The bees are making paths only they can see in my mandarin tree. Flower to flower, gathering pollen on their legs like old ladies carrying shopping bags. They dance in the sun to sound only they can hear, move back and forth in steps older than time; they are ancient.
I watch from my laundry room, washing my hands in the sink.
I think of the age of bees. The age of gathering pollen and passing pollen and making the flowers bloom and the act of bringing life, and I know that I don't understand it all. But it is beautiful.
I watch the bees and think of the planet, dying. Dying at our hands, dying if we do nothing. The science reports everywhere agree; news and pictures call chaos from all their corners. And I wash my hands in the sink and feel outraged and heartbroken because 7 billion of us aren't marching in the streets. We aren't all singing the land and sea back to health, tending, caring, mending. We aren't saving the earth together, standing with our hands outstretched.
I think of Ghandi. I think of civil disobedience. I think of the power of a collective Us. What if we all stopped? Refused to do anything else until the planet was safe?
What if we lay down in front of every choice that demeaned and starved and spoiled the earth and said, No More Please.
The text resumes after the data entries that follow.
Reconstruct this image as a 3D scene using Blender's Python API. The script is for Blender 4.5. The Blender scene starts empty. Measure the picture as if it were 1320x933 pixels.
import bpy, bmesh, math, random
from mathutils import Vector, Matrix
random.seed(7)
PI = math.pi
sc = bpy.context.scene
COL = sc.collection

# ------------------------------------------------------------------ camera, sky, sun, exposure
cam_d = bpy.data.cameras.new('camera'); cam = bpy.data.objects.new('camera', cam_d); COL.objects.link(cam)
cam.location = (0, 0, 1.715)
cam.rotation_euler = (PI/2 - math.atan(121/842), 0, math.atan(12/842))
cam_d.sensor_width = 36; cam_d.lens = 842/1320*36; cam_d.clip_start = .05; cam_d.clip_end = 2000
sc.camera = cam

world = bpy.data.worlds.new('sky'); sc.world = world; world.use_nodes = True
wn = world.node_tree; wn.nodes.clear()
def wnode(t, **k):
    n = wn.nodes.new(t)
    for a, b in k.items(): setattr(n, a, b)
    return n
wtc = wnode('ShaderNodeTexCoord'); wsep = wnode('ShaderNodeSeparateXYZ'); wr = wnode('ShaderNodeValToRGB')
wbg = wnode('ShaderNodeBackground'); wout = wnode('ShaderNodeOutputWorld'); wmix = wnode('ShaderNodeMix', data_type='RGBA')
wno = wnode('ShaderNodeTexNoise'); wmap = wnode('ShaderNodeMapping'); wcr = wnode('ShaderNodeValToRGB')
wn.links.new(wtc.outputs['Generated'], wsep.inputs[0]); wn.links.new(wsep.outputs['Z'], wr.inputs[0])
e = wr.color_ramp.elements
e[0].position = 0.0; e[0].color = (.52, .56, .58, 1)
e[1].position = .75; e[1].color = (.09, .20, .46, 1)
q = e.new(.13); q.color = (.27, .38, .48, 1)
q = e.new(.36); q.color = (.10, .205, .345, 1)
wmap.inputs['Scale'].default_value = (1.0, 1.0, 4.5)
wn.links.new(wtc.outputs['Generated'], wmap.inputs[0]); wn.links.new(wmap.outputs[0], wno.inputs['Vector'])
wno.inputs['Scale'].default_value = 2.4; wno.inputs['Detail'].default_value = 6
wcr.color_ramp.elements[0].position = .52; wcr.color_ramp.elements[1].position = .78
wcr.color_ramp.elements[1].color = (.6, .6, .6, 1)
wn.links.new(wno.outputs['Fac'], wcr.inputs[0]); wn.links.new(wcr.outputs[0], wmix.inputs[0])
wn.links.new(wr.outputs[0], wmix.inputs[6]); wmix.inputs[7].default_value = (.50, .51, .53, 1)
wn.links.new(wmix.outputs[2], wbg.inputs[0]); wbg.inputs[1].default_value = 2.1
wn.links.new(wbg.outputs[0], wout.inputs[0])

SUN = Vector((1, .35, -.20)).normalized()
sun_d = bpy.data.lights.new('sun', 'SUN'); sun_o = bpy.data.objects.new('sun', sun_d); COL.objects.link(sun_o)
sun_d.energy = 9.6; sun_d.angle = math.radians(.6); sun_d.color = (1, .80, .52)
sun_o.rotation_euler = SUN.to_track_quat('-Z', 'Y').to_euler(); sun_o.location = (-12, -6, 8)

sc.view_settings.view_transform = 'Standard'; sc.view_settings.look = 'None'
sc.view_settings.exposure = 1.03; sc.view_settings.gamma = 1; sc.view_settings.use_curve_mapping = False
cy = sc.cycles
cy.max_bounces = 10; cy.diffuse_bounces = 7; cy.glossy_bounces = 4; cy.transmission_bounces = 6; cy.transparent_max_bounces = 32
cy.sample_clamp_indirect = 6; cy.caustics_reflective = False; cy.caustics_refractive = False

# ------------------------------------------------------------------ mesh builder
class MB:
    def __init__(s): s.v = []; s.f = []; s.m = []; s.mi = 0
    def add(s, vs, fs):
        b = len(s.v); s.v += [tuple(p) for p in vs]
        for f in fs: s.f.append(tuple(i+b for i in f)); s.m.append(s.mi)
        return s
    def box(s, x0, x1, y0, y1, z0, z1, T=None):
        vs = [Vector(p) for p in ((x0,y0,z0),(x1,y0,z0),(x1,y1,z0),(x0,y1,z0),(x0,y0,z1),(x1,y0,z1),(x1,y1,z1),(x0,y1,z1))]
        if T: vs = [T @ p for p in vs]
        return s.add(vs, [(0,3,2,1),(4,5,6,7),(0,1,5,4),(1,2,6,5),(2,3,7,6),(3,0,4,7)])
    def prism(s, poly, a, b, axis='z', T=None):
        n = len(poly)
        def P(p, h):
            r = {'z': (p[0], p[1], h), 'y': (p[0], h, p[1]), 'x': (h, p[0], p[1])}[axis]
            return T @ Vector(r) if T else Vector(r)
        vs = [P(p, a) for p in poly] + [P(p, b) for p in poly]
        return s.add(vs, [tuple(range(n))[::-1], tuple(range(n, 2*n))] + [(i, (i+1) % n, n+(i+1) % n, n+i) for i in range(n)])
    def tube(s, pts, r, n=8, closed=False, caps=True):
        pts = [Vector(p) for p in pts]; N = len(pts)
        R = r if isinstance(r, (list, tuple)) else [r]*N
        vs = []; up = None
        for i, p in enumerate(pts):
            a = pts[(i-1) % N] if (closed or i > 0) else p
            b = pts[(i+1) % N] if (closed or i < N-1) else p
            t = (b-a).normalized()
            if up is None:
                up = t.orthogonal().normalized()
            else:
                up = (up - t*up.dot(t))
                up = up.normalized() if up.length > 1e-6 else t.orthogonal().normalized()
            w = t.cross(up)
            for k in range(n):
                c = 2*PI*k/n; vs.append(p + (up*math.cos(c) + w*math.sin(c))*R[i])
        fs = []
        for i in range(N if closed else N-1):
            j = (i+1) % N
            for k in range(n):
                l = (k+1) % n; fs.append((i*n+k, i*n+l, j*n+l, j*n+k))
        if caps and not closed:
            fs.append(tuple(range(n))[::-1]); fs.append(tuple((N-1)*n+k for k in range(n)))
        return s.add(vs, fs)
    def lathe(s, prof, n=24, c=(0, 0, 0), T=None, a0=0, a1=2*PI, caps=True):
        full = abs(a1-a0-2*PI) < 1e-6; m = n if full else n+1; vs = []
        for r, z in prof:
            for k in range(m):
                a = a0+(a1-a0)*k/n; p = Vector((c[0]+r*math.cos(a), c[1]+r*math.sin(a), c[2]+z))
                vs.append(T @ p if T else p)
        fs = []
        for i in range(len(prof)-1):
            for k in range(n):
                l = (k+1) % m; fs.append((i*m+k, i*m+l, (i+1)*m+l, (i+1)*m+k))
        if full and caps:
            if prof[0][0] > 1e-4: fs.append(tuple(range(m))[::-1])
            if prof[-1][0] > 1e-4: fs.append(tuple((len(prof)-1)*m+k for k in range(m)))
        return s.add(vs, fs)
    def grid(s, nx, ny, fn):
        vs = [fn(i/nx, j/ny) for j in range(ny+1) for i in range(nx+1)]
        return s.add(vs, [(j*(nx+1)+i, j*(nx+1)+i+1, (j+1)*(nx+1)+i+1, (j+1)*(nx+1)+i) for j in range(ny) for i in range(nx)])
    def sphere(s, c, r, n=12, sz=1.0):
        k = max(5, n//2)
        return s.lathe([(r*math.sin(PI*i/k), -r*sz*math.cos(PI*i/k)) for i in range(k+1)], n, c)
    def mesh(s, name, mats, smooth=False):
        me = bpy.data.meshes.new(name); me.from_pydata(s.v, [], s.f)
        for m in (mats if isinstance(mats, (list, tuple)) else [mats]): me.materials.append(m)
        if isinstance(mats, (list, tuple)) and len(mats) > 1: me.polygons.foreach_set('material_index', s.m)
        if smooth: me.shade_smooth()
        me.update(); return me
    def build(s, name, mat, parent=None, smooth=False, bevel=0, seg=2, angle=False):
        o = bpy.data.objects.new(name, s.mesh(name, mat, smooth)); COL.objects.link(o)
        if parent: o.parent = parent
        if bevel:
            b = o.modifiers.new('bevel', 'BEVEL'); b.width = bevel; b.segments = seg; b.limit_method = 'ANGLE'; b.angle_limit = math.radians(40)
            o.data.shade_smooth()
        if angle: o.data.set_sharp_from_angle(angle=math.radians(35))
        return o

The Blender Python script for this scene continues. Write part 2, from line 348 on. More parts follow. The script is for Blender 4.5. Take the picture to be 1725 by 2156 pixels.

Would we ever be so brave?
Civil disobedience—Ghandi practiced it. Rosa Parks too. The guy in Tianamen Square. All it takes is a steadfast and polite refusal to accept what is, a refusal to accept what other people say cannot be changed. What if we practiced that kind of refusal without retribution, anger, vitriol? What if we said No without shouting, without fists in the air or punches thrown? What if we all said No, repeatedly, spoke the type of No where people might actually listen.
Could we do that?
Could we lie down together, a sea of us, side by side, tips of fingers touching? Walk the road together, miles of us, shoulder to shoulder, in peace? Speak together, our voices one long, collective song? Sit down in simple, massive barricades and refuse point blank to accept the kind of destruction that makes us weep, the kind that could leave us with no planet left to protect?
Could we be so united?
Could we be so calm?
Could we be so wise?
I see, so clearly, the path we could follow. The song we could all hear, the one we could all move our feet to, the steps we could take. All of us, dancing or still. All of us making a difference. It is far, far simpler than we choose to believe.